Rocksbox at night kicked things off right...
Inside, Paintallica's show at
Rocksbox might have been yet another in a long string of testicle-spectacle shows (the ladies need to program something here soon) but the whole affair was a carnival ride to rival anything in the Rose Festival. Besides lots of penises, Ai Weiwei, guns and chainsaw art I noticed a crudely drawn caricature of a John Buck holding a martini in one hand with a chainsaw for a head (CNAA reference, see below). Maybe it isn't terribly original but there's lots of energy and has an edge. Members of this collective have shown throughout the world and some are represented by some of the world's elite art dealers.

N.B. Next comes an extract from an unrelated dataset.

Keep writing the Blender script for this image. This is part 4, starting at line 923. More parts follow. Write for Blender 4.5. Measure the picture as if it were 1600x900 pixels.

I juried an art bike ride for
Cirque Du Cycling on Sunday. This fellow won 3rd place with a tricked out single wheel bike used in the 2008 Olympic Games in Beijing. These days the Chinese government continues to
incarcerate Ai Weiwei... now he is perhaps their most important visual artist in the last 500-1000 years?
Maybe the bikes aren't big A "Art" but it is artful to form a club just for riding Schwinns...
In much the same way the Allure of the Automobile at The Portland Art Museum isn't big "A" Art either but they are gorgeous. The show is really packing in the visitors, while most of the real art in the wings is blissfully uncrowded (by people, the art in the Jubitz Center IS crowded). Yes, like the
Euphronios Krater perhaps one of these cars will make the transition to relic as art object... but the guy's "Varsity" Schwinn pictured earlier is just as likely. Overall, I see the design connection with an auto show but an incredibly well curated bike show would have been more apropos. Some feel PAM has jumped the shark with this, but Portland is a design city and obviously the museum doesn't have a design department... yet. It should be popular for Father's Day.
CNAA's at PAM
After the selected artists were announced the
2011 Contemporary Northwest Art Awards had about the same level of anticipation as Donald Trump's once relentless calls for Obama's birth certificate. At least, for the first time I can remember an institutional survey of Northwest Art doesn't look like it was over-installed by an F1 tornado. Still, this attempt is mostly about making people feel comfortable by re-emphasizing Northwest stereotypes like; extensive whittling, smudges, haziness, politeness, a little nature, handmade fussiness, and minor amounts of experimentation. Even the John Grade sculptures are tiny instead of a large commissioned installation that could have rescued this affair (ala Martin Puryear though). John Buck, who deserves a respectful late artist's treatment like Lee Kelly is pretty much intellectually indefensible as cutting edge contemporary art in the region... especially when Portland itself has been home to no less than 5 artists in the Whitney Biennial in the past decade. At least it doesn't just flirt with irrelevance, it wholly surpasses the 2001 Oregon Biennial as the least in touch show of the decade. Meanwhile so called no-name Portland artists have shown at Tate Modern etc.
As anyone can see this show isn't cutting edge (compare to Rocksbox above) and flirts with decorator style irrelevance by choosing art that quietly plays well together with muted earth tones. As we saw with the fine
Disquieted show last year, contemporary art can challenge audiences.
To be less harsh, on their own each artist in this second CNAA is fine but as a group, it feels like a ghettoization of politely hedged Northwest stereotypes. I wonder how Arlene Schnitzer feels about the prize named and funded by her suddenly becoming seen as something to avoid by Portland's scene... a kind of regionalist scarlet letter. Don't get me wrong, I'm actually thrilled this is installed well... nobody else has done it, but this just didn't work as a curatorial exercise. For comparison the 6 winners of the Hallie Ford Fellowships show just how
retarde this second version of CNAA's have turned out. Originally
conceived as a SECA award style show the CNAA's couldn't be farther from it.
detail of a Mark Grotjahn on display at the 4th floor of PAM's Jubitz Center
The CNAA's were even harder to tolerate after taking in works by Anselm Keifer, Tony Craig, Andreas Gursky and Mark Grotjahn in the Jubitz center.
Alselm Kiefer's "Entrance to Paradise" from the Winterwald series at PAM's Jubitz Center satisfied
In
Pioneer Courthouse Square Bill Will's You Are Here was a feel good bit of public art spectacle... and still had more edge than the CNAA's by having the United States filled in by blue pansies.
Matty Byloos' drawings at
Worksound make spectacular use of positive and negative space and another wall in the exhibit constitutes a visual novel. Nice stuff, I'm watching this artist.